--- Start Data lines ---

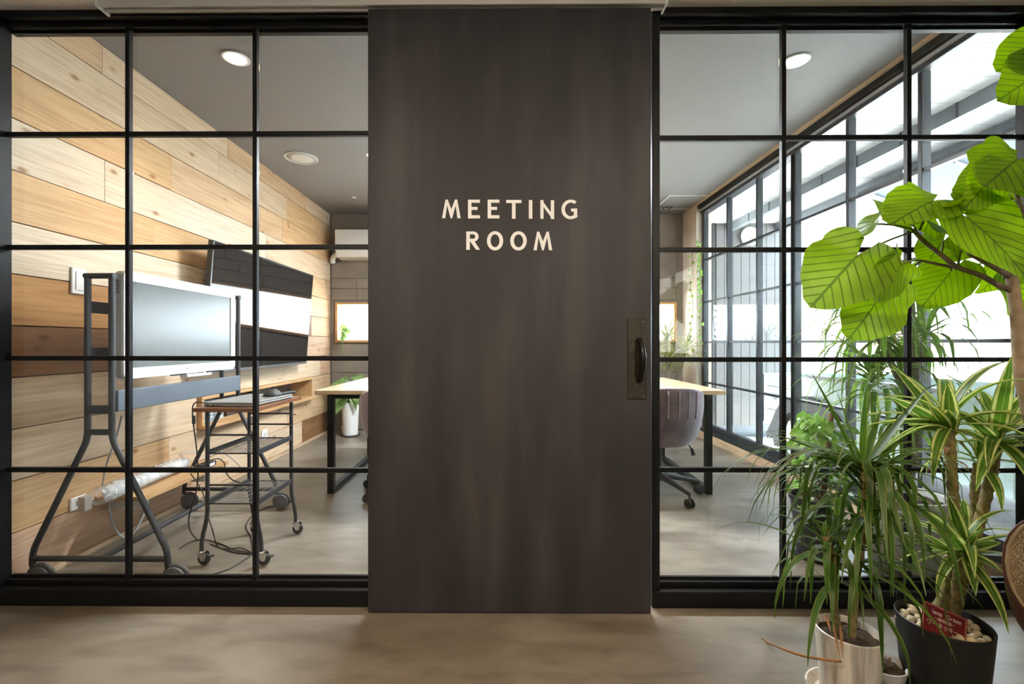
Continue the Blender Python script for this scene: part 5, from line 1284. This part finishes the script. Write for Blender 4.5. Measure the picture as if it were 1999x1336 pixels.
# ================================================================== LOUNGE CHAIR at the right edge of the hall
def tweed():
    m = bpy.data.materials.new('tan_tweed'); m.use_nodes = True
    n, l = nodes_of(m); b = n['Principled BSDF']; tc = n.new('ShaderNodeTexCoord')
    w1 = n.new('ShaderNodeTexNoise'); w1.inputs['Scale'].default_value = 520; w1.inputs['Detail'].default_value = 3
    mp = n.new('ShaderNodeMapping'); mp.inputs['Rotation'].default_value = (0.5, 0.6, 0.4); mp.inputs['Scale'].default_value = (1, 1, 0.45)
    l.new(tc.outputs['Object'], mp.inputs['Vector']); l.new(mp.outputs[0], w1.inputs['Vector'])
    w2 = n.new('ShaderNodeTexNoise'); w2.inputs['Scale'].default_value = 9; w2.inputs['Detail'].default_value = 2; l.new(tc.outputs['Object'], w2.inputs['Vector'])
    c = ramp(n, l, w1.outputs['Fac'], [(0.34, (0.07, 0.045, 0.025)), (0.48, (0.24, 0.17, 0.10)), (0.62, (0.46, 0.36, 0.24))])
    g = ramp(n, l, w2.outputs['Fac'], [(0.3, (0.75, 0.75, 0.75)), (0.7, (1.1, 1.1, 1.1))])
    c = mixc(n, l, 1.0, c, g, 'MULTIPLY'); l.new(c, b.inputs['Base Color']); b.inputs['Roughness'].default_value = 0.95
    bp = n.new('ShaderNodeBump'); bp.inputs['Strength'].default_value = 0.5; bp.inputs['Distance'].default_value = 0.003
    l.new(w1.outputs['Fac'], bp.inputs['Height']); l.new(bp.outputs['Normal'], b.inputs['Normal'])
    return m
M_TWEED = tweed(); M_LEATHER = mat('oxblood_leather', (0.10, 0.035, 0.026), 0.38, 0, 0.25, 60, 0.15)
lc = thing('lounge_chair', (1.62, 1.0, 0), 'tan tweed lounge chair with leather edge cut off by the right frame', 'armchair')
# outline of the padded back, traced in the chair's own plane (a to the right, b up), 0.5 m wide
CC = Vector((1.522, 0.945, 0.492)); CR = Vector((0.77, -0.64, 0)); CN = Vector((-0.64, -0.77, 0))     # centre, right and facing of the padded back
def outline(k, n, f=1.0):
    t = 2 * PI * k / n; c, s = math.cos(t), math.sin(t)
    return 0.345 * abs(c) ** 0.75 * (1 if c > 0 else -1) * f, 0.205 * abs(s) ** 0.85 * (1 if s > 0 else -1) * f
def chair_pt(a, d, b): return CC + CR * a - CN * (d + 0.05 * (a / 0.345) ** 2) + Vector((0, 0, b))
NN = 44
def chair_loft(name, rings_, m):
    mb = MB()
    for f, d, dz in rings_:
        for k in range(NN):
            a, b = outline(k, NN, max(f, 0.001)); q_ = max(0.0, min(1.0, 0.5 - b / 0.25)); mb.v.append(chair_pt(a, d, b - dz * q_))
    for i in range(len(rings_) - 1):
        for k in range(NN): mb.f.append((i * NN + k, i * NN + (k + 1) % NN, (i + 1) * NN + (k + 1) % NN, (i + 1) * NN + k))
    mb.build(name, m, lc, smooth=True)
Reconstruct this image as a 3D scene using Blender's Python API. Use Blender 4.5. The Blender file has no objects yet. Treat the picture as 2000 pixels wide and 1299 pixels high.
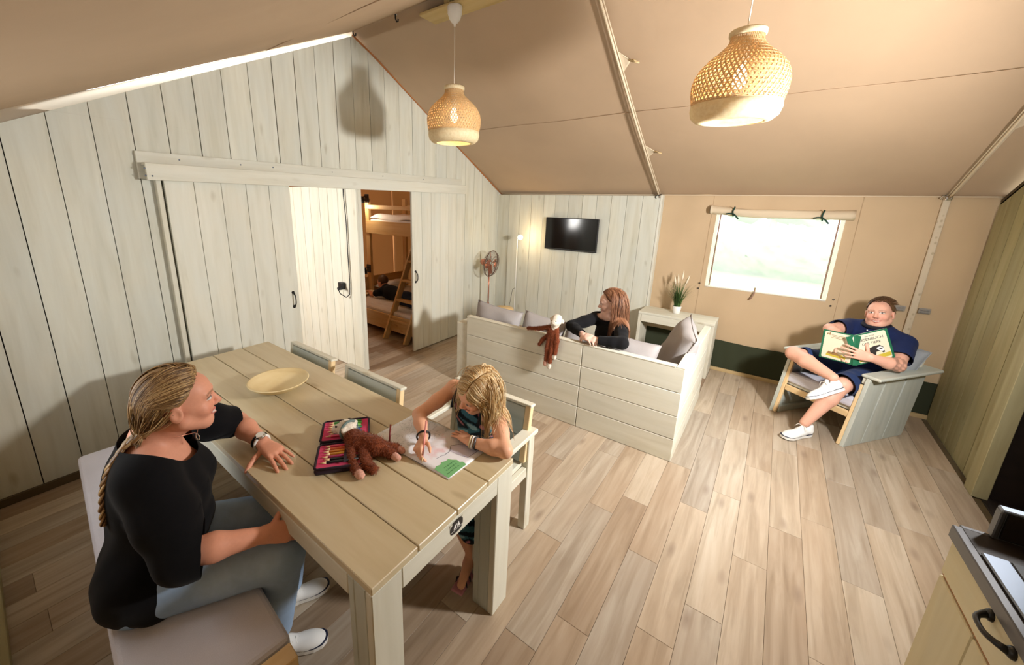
import bpy, bmesh, math, random
import numpy as np
from mathutils import Vector, Matrix, Euler

SC = bpy.context.scene
COL = SC.collection
random.seed(7)
NPR = np.random.RandomState(11)

# ------------------------------------------------------------------ camera
F_PX, YAW, PITCH, ROLL = 760.68, 0.6546, -0.248, 0.0214
CAM = Vector((3.4149, -5.1151, 1.8447))
PPX, PPY = 923.21, 586.55
_d = Vector((-math.sin(YAW) * math.cos(PITCH), math.cos(YAW) * math.cos(PITCH), math.sin(PITCH)))
_r = Vector((math.cos(YAW), math.sin(YAW), 0))
_u = _r.cross(_d)
_R = _r * math.cos(ROLL) + _u * math.sin(ROLL)
_U = _u * math.cos(ROLL) - _r * math.sin(ROLL)
cam_d = bpy.data.cameras.new('camera')
cam = bpy.data.objects.new('camera', cam_d)
COL.objects.link(cam)
m = Matrix.Identity(4)
for i in range(3):
    m[i][0], m[i][1], m[i][2], m[i][3] = _R[i], _U[i], -_d[i], CAM[i]
cam.matrix_world = m
cam_d.sensor_width = 36.0
cam_d.lens = F_PX / 2000 * 36.0
cam_d.shift_x = (1000 - PPX) / 2000
cam_d.shift_y = -(649.5 - PPY) / 2000
cam_d.clip_start = 0.02
SC.camera = cam

# ------------------------------------------------------------------ view
SC.view_settings.view_transform = 'Standard'
SC.view_settings.look = 'None'
SC.view_settings.gamma = 1.0
SC.view_settings.use_curve_mapping = False
SC.view_settings.exposure = 0.0
SC.cycles.use_denoising = True
SC.cycles.max_bounces = 6
SC.cycles.diffuse_bounces = 3
SC.cycles.glossy_bounces = 2
SC.cycles.transmission_bounces = 4
SC.cycles.transparent_max_bounces = 6
SC.cycles.caustics_reflective = False
SC.cycles.caustics_refractive = False
SC.cycles.adaptive_threshold = 0.12
SC.cycles.sample_clamp_indirect = 8.0

# ------------------------------------------------------------------ sky, daylight, photographer's flash
W = bpy.data.worlds.new('overcast_sky'); SC.world = W
W.use_nodes = True
bg = W.node_tree.nodes['Background']
bg.inputs[0].default_value = (0.93, 0.97, 1.0, 1)
bg.inputs[1].default_value = 5.0

def area(name, loc, target, sx, sy, power, color, shape='RECTANGLE', spread=None):
    l = bpy.data.lights.new(name, 'AREA')
    l.shape = shape; l.size = sx
    if shape in ('RECTANGLE', 'ELLIPSE'):
        l.size_y = sy
    l.energy = power; l.color = color
    if spread: l.spread = spread
    o = bpy.data.objects.new(name, l); COL.objects.link(o)
    o.location = loc
    o.rotation_euler = (Vector(target) - Vector(loc)).to_track_quat('-Z', 'Y').to_euler()
    return o
area('photo_flash', (4.5, -2.75, 1.86), (1.0, -1.45, 1.25), 0.30, 0.30, 122, (1.0, 0.985, 0.965), 'DISK', math.radians(164))
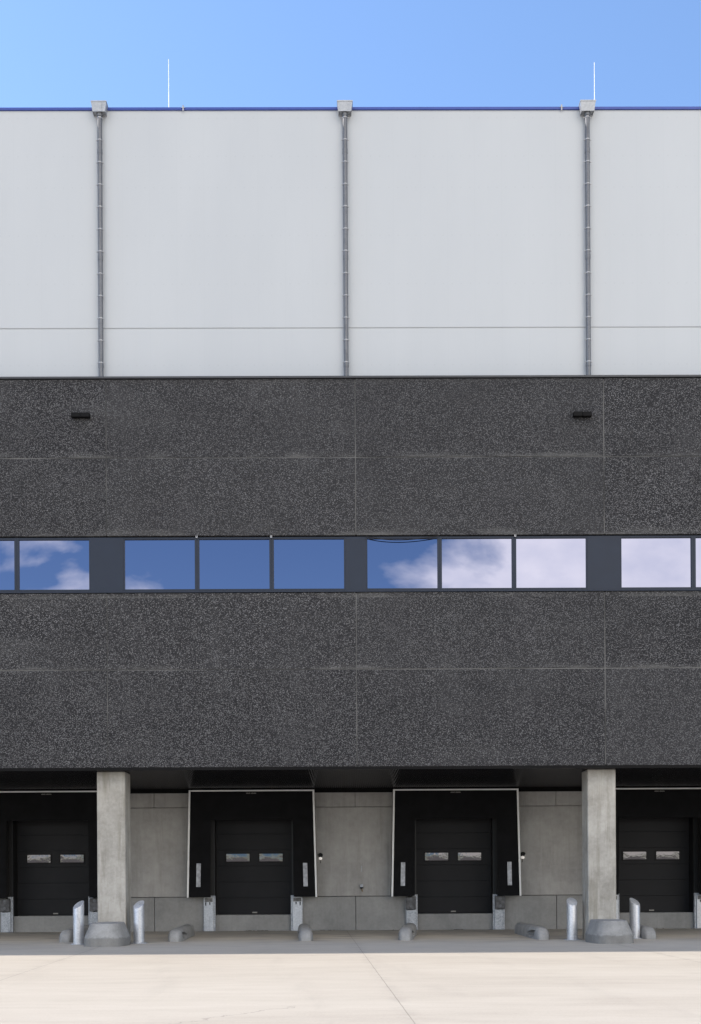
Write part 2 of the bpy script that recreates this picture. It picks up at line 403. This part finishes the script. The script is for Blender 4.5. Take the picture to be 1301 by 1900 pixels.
# sectional doors (parts of the building), jambs in the openings
def door(x):
    D = bpy.data.objects.new('dock_door', None); COL.objects.link(D); D.parent = W; D.location = (x, YD+.46, ZD)
    D.empty_display_size = .2
    hs = .484; m = MB()
    for i in range(7):
        z0 = .012+i*hs+.004; z1 = min(.012+(i+1)*hs-.004, 2.99)
        if z1-z0 > .05: m.box(-1.24, 1.24, 0, .04, z0, z1, .006)
    m.box(-1.23, 1.23, .012, .038, .0, 2.98)
    m.build('leaf', M['door_sheet'], D)
    for cx in (-.50, .50):
        m = MB(); z = 1.455+.26; w, h = .385, .148
        m.box(cx-w, cx+w, -.022, .008, z+h-.032, z+h, .004).box(cx-w, cx+w, -.022, .008, z-h, z-h+.032, .004)
        m.box(cx-w, cx-w+.034, -.020, .007, z-h+.0325, z+h-.0325).box(cx+w-.034, cx+w, -.020, .007, z-h+.0325, z+h-.0325)
        m.build('window_frame', M['black_rubber'], D)
        m = MB(); bb = bmesh.new(); nx, nz = 14, 8; V = {}
        for i in range(nx+1):
            for j in range(nz+1):
                u, v = i/nx*2-1, j/nz*2-1
                bulge = -.0035*(1-u*u)*(1-v*v)
                V[i,j] = bb.verts.new((cx+u*(w-.03), -.006+bulge, z+v*(h-.03)))
        for i in range(nx):
            for j in range(nz): bb.faces.new((V[i,j], V[i+1,j], V[i+1,j+1], V[i,j+1]))
        m.add(bb); m.build('pane', M['door_glass'], D, 60)
    m = MB(); m.box(-.075, .075, -.012, 0, .035, .075, .004); m.build('handle', M['mark_grey'], D)
    m = MB(); m.box(-1.22, 1.22, -.012, .03, -.004, .014); m.build('bottom_seal', M['black_rubber'], D)
    m = MB()
    for s in (-1, 1): m.box(min(s*1.145, s*1.287), max(s*1.145, s*1.287), -.455, -.03, 0, 2.944)
    m.box(-1.144, 1.144, -.455, -.03, 2.85, 2.944); m.build('door_frame', M['black_paint'], D)
    return D
for x in DOCKS: door(x)

# ------------------------------------------------------------------ dock shelters
def shelter():
    S = thing('dock_shelter', (0, 0, 0), '', 'dock shelter')
    F = -.52                                   # front face, in front of the dock wall
    hw = lambda z: 1.845+.07*(4.165-z)/3.145   # half width: a little wider at the foot
    zt, zb, zh = 4.165, 1.02, 3.305
    def quad(m, x00, x01, x10, x11, y0, y1, z0, z1, bev=0):
        m.hexa([(x00,y0,z0),(x01,y0,z0),(x01,y1,z0),(x00,y1,z0),(x10,y0,z1),(x11,y0,z1),(x11,y1,z1),(x10,y1,z1)], bev)
    for s in (-1, 1):
        m = MB(); a, c = hw(zb)-.001, hw(zt)-.001
        xs = sorted((s*a, s*(a-.04))); ys = sorted((s*c, s*(c-.04)))
        quad(m, xs[0], xs[1], ys[0], ys[1], F+.03, -.001, zb, zt-.03); m.build('side_panel', M['shelter_side'], S)
        m = MB(); a, c = hw(zb), hw(zt)
        xs = sorted((s*a, s*(a-.052))); ys = sorted((s*c, s*(c-.052)))
        quad(m, xs[0], xs[1], ys[0], ys[1], F-.0125, F+.029, zb-.012, zt-.0435, .004); m.build('side_trim', M['white_trim'], S)
        m = MB(); xs = sorted((s*(hw(zb)-.054), s*1.225)); ys = sorted((s*(hw(zh)-.054), s*1.205))
        # the curtain is a fabric sheet that bows slightly
        bb = bmesh.new(); V = {}
        for i in range(7):
            for j in range(17):
                u, v = i/6, j/16
                x = (xs[0]*(1-v)+ys[0]*v)*(1-u)+(xs[1]*(1-v)+ys[1]*v)*u
                y = F+.012+.012*math.sin(v*3.1)*math.sin(u*3.1)+.004*math.sin(7*v+3*u)
                V[i,j] = bb.verts.new((x, y, zb+(zh-zb)*v))
        fs = [bb.faces.new((V[i,j], V[i+1,j], V[i+1,j+1], V[i,j+1])) for i in range(6) for j in range(16)]
        r = bmesh.ops.solidify(bb, geom=fs, thickness=.006); m.add(bb); m.build('side_curtain', M['curtain_fabric'], S, 40)
        m = MB(); x = s*1.57+.0; k = s*.006
        quad(m, x-.064+k, x+.064+k, x-.064-k, x+.064-k, F-.008, F+.004, 1.32, 2.01, .002); m.build('marker_strip', M['marker_tape'], S)
    m = MB(); bb = bmesh.new(); V = {}
    for i in range(21):
        for j in range(7):
            u, v = i/20, j/6; z = zh-.02+(zt-.044-zh+.02)*v; w = hw(z)-.054
            V[i,j] = bb.verts.new((-w+2*w*u, F+.004+.010*math.sin(v*3.1)+.005*math.sin(9*u)*(1-v), z))
    fs = [bb.faces.new((V[i,j], V[i+1,j], V[i+1,j+1], V[i,j+1])) for i in range(20) for j in range(6)]
    bmesh.ops.solidify(bb, geom=fs, thickness=.006); m.add(bb); m.build('head_curtain', M['curtain_fabric'], S, 40)
    for q in (-1, 1):
        m = MB(); m.box(min(q*1.29, q*1.77), max(q*1.29, q*1.77), -.028, -.002, 1.025, 4.10); m.build('shade_lining', M['black_rubber'], S)  # black sheets added as shade over the wall seen behind the curtains
    m = MB(); m.box(-hw(zt), hw(zt), F-.013, F+.028, zt-.042, zt-.002, .004); m.build('top_trim', M['white_trim'], S)
    m = MB(); m.box(-hw(zt)+.05, hw(zt)-.05, F+.03, -.001, zt-.028, zt-.002); m.build('top_panel', M['shelter_side'], S)
    # small two-word printed mark, too small to read in the photograph
    m = MB()
    for x0, n in ((-.155, 4), (-.012, 5)):
        for i in range(n): m.box(x0+i*.031, x0+i*.031+.025, F-.013, F-.003, 4.052, 4.076+.006*(i % 2))
    m.build('printed_mark', M['mark_grey'], S)
    return S
LOC = ['at the left edge, cut off by the photo and half behind the left concrete column',
       'the one just right of the left concrete column',
       'the one just left of the right concrete column',
       'at the right edge, half behind the right concrete column']
sh = shelter()
for i, x in enumerate(DOCKS):
    o = sh if i == 0 else copy_tree(sh)
    o.location = (x, YD, 0)
    tag(o, ['black dock shelter at the left photo edge, cut off by the left concrete column',
            'black white-edged dock shelter standing just right of the left concrete column',
            'black white-edged dock shelter standing just left of the right concrete column',
            'black dock shelter at the right photo edge, cut off by the right concrete column'][i], 'dock shelter', 'black dock shelters round the doors')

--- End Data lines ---

Task prompt »
Nothing but the lines from the one with "Reconstruct this image" through the one with "NPR = np.random.RandomState(11)" is to be copied, exactly and ends included. Leave pictures out.

Solution to this problem »
Reconstruct this image as a 3D scene using Blender's Python API. Use Blender 4.5. The Blender file has no objects yet. Treat the picture as 2000 pixels wide and 1299 pixels high.
import bpy, bmesh, math, random
import numpy as np
from mathutils import Vector, Matrix, Euler

SC = bpy.context.scene
COL = SC.collection
random.seed(7)
NPR = np.random.RandomState(11)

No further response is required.